La prima delle tante rivoluzioni europee  avvenne proprio in Sicilia il 12 gennaio 1848. La Sicilia ambiva all’autonomia ed era portatrice di un forte ed antico sentimento indipendentista; i siciliani odiavano quel Regno delle Due Sicilie, governato da tiranni di casa Borbone.

Dopo un terribile inverno segnato dalla povertà , il 12 gennaio il popolo palermitano eresse le barricate e si rivoltò, sventolando  il tricolore italiano e inneggiando all’Italia ed alla costituzione. Dalla tetra fortezza di Castellammare le forze militari monarchiche bombardarono la città e scagliarono piogge di proiettili contro la folla degli insorti.

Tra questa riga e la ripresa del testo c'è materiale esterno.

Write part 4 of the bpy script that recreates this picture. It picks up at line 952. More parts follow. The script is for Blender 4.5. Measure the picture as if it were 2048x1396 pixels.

I borbonici batterono in ritirata solo dopo aver lasciato sul terreno trentasei vittime. Il loro sacrificio non fu vano, poiché nel giro di pochi giorni i contadini delle campagne si unirono ai rivoltosi , assaltando i municipi e dando alle fiamme i registri delle imposte e del catasto.

L’esercito borbonico, capitanato dal generale De Majo, cercò di opporre resistenza ma, dopo che Palermo fu luogo di aspri combattimenti, si ritirò e si insediò un comitato generale che si assunse le funzioni di governo, chiedendo la convocazione di un Parlamento. Il 25 marzo, dopo 30 anni, venne proclamato nuovamente il Parlamento di Sicilia, presieduto da Vincenzo Fardella di Torrearsa, fra l’ottimismo e la gioia dei politici e del popolo, e la Sicilia riuscì ad essere nuovamente retta da un governo costituzionale che proclamò il nuovo Regno di Sicilia.

Il capo del neonato governo, Ruggero Settimo, già ammiraglio della flotta borbonica, ma che da sempre nutriva schietti sentimenti liberali e si opponeva alla tirannia borbonica nei confronti del popolo isolano, fu accolto con entusiasmo e salutato come padre della patria siciliana. Tra i ministri, furono nominati Francesco Crispi, Francesco Paolo Perez, Mariano Stabile, Michele Amari e Salvatore Vigo
La bandiera del Regno della Sicilia fu il tricolore: verde, bianco e rosso.

Il grido di dolore dei Siciliani, in tutta Europa, anche dopo il bombardamento di Messina, fu lanciato dallo stesso Carlo Marx, che scrisse parole durissime indirizzate alle potenze liberali per far cessare la repressione contro chi aspirava all'indipendenza e alla libertà.

Anche , dopo la sconfitta della rivoluzione del 1848, i siciliani, come prima e più di prima, continuarono negli anni successivi a battersi per l’indipendenza e per la costituzione e furono fino alla fine la durissima spina al fianco del regime, che non volle considerare la forte tradizione di costituzionalismo che affondava le radici nei tempi dei Normanni, e a cui l'orgoglio siciliano non avrebbe rinunciato a costo di tanto sangue versato.